Senate debates

Tuesday, 16 March 2010

Trade Practices Amendment (Australian Consumer Law) Bill 2009

In Committee

6:48 pm

Photo of Nick XenophonNick Xenophon (SA, Independent) Share this | Hansard source

I move amendment (2) on sheet 5891:

(2)    Schedule 1, item 1, page 7 (after line 21), after section 4, insert:

4B  Unfair term—personal information

        (1)    Without limiting section 3, a term that enables, or has the effect of enabling, one party to transfer personal information about another party to a person outside Australia without that other party’s written, informed consent is taken to be an unfair term of a consumer contract.

        (2)    In this section:

personal information has the meaning given by section 6 of the Privacy Act 1988.

transfer, in relation to personal information, means communicate, send, trade or republish that information by any means to any person.

(3)    Schedule 2, item 18, page 31 (line 9), omit “(other than an award of damages)”.

(4)    Schedule 3, item 26, page 69 (line 4), omit “(other than an award of damages)”.

This amendment is quite simple. It will require banking institutions to obtain written, informed consent from customers before their personal information can be transferred to a person outside Australia. Currently, data, including credit card numbers, passport details, PINs, licence numbers, marital status, home address and employment details can be, and are, sent to offshore locations without a customer’s consent. This is a breach of privacy; it should be prohibited. I see this, as do many others, as a pretty fundamental contract term. It is inherently unfair for that information to be sent overseas in the absence of written consent.
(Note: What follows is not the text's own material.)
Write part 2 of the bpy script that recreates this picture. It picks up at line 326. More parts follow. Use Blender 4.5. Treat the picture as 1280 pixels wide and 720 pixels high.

Last October I jointly, along with the Finance Sector Union Australia, commissioned a survey which showed that 91 per cent of Australians say they would choose a bank that would not send their personal information overseas for processing. It was a nationwide survey. This survey also revealed that 83 per cent of people believe banks should be required to get written permission from a customer before sending their personal details overseas. The FSU is clearly right about this. More than 5,500 finance jobs have already been lost to cheaper overseas labour and with them have gone all these personal details. I think it is important for Australians to have the right to control who has access to their personal information. Banks should not be allowed to try and save a few bucks by jeopardising the privacy of millions of Australians. I applaud the FSU and the work that it has done in relation to this. This goes to an issue of the unfairness of not giving consumers the right to consent, or otherwise, to their information going overseas. I acknowledge that Senator Fielding has put up legislation in similar terms, and I applaud him for that. This is another way of trying to achieve the same thing. It is about consumers having that right. Not giving it to them is inherently unfair.